A simple method to fabricate graphene-encapsulated pyrolyzed polyaniline-grafted Si nanoparticles has been developed. Instead of using Si nanoparticles with a native oxide layer, HF-treated Si nanoparticles were employed in this work. The uniqueness of this method is that, first, a PANI layer over the Si nanoparticles was formed via the surface-initiated polymerization of aniline on the surface of aniline-functionalized Si nanoparticles; then, the PANI-grafted Si nanoparticles were wrapped by the GO sheets via π-π interaction and electrostatic attraction between the GO and the PANI. Finally, the GO and PANI were pyrolyzed, and this pyrolyzed PANI layer tightly binds the graphene sheets and the Si nanoparticles together in the composite.

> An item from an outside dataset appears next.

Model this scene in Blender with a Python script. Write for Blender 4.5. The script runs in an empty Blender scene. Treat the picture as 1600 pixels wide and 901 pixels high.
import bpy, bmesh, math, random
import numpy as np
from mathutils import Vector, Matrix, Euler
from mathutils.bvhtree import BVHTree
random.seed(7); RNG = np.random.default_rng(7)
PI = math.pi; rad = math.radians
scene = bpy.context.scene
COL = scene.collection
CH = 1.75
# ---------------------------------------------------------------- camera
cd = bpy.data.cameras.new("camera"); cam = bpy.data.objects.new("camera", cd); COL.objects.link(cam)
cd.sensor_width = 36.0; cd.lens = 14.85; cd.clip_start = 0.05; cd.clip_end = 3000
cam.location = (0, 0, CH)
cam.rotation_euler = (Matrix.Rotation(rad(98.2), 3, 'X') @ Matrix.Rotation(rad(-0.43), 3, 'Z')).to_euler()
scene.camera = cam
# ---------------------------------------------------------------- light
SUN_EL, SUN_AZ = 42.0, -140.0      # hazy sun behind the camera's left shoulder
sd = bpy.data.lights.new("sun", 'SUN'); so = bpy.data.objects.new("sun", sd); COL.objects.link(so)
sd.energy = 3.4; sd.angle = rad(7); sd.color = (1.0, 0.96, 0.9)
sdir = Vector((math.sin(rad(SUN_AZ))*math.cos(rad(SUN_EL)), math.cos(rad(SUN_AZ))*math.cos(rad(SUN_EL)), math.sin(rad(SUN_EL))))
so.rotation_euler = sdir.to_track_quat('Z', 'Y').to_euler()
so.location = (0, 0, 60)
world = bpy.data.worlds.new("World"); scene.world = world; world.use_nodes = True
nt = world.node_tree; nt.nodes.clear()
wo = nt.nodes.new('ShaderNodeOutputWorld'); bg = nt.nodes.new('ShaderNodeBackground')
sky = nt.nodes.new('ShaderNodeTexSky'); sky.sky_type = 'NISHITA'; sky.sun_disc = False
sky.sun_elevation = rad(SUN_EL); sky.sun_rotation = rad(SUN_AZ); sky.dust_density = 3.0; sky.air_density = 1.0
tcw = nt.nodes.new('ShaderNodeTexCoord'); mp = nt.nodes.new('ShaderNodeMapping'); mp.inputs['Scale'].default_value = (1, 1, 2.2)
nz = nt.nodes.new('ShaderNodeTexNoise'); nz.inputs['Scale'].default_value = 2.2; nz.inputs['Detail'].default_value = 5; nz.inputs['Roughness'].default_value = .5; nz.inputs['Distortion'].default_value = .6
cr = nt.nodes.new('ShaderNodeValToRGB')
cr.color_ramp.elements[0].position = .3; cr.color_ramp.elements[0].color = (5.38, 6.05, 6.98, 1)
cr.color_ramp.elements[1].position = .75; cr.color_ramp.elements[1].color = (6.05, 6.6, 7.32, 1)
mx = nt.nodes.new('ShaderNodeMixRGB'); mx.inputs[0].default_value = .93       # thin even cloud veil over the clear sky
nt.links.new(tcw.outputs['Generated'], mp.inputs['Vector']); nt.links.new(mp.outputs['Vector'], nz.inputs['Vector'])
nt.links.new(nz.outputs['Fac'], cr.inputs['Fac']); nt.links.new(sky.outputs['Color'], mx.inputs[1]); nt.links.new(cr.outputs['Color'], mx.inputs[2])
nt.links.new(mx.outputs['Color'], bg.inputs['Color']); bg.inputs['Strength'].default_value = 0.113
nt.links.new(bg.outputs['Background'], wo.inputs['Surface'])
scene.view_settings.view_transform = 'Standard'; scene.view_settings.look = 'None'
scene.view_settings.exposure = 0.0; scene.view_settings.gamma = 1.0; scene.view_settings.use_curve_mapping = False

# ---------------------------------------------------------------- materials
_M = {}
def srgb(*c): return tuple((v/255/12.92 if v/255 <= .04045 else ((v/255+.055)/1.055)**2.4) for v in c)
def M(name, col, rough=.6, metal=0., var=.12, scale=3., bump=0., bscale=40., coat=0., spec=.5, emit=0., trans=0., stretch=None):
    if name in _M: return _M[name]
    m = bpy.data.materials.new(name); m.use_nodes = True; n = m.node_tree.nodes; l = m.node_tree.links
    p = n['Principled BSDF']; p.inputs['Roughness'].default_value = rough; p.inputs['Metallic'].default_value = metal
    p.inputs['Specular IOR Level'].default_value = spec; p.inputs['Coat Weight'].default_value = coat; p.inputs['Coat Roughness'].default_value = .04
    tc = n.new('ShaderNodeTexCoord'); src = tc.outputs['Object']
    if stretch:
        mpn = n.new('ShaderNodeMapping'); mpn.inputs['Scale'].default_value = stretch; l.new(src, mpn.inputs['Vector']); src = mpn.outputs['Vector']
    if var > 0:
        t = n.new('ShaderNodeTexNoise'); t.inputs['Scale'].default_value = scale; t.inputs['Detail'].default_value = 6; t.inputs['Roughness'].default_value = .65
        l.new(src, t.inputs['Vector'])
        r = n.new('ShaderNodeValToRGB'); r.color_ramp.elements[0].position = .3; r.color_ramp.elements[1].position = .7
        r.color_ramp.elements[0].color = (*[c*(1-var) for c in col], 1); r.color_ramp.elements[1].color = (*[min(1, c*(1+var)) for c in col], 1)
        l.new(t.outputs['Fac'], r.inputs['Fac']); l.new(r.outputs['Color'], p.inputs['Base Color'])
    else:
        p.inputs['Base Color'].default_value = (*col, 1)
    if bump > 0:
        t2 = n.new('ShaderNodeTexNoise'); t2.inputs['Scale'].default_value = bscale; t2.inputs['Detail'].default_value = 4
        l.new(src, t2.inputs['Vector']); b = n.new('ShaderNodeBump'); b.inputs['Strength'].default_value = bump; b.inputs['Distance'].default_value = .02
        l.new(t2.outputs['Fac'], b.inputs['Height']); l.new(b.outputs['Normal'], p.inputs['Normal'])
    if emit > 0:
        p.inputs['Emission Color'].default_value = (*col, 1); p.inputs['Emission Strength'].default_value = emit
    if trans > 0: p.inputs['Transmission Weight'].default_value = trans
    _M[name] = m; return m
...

The composite materials exhibit better cycling stability and Coulombic efficiency as anodes in lithium ion batteries, as compared to pure Si nanoparticles and physically mixed graphene/Si composites. After 300 cycles at a current density of 2 A/g, the composite electrodes can still deliver a specific capacity of about 900 mAh/g, which corresponds to ∼76% capacity retention. The enhanced performance can be attributed to the absence of surface oxides, the better electronic conductivity, faster ion diffusion rate, and the strong interaction between the graphene sheets and the tightly bound carbon-coated Si nanoparticles.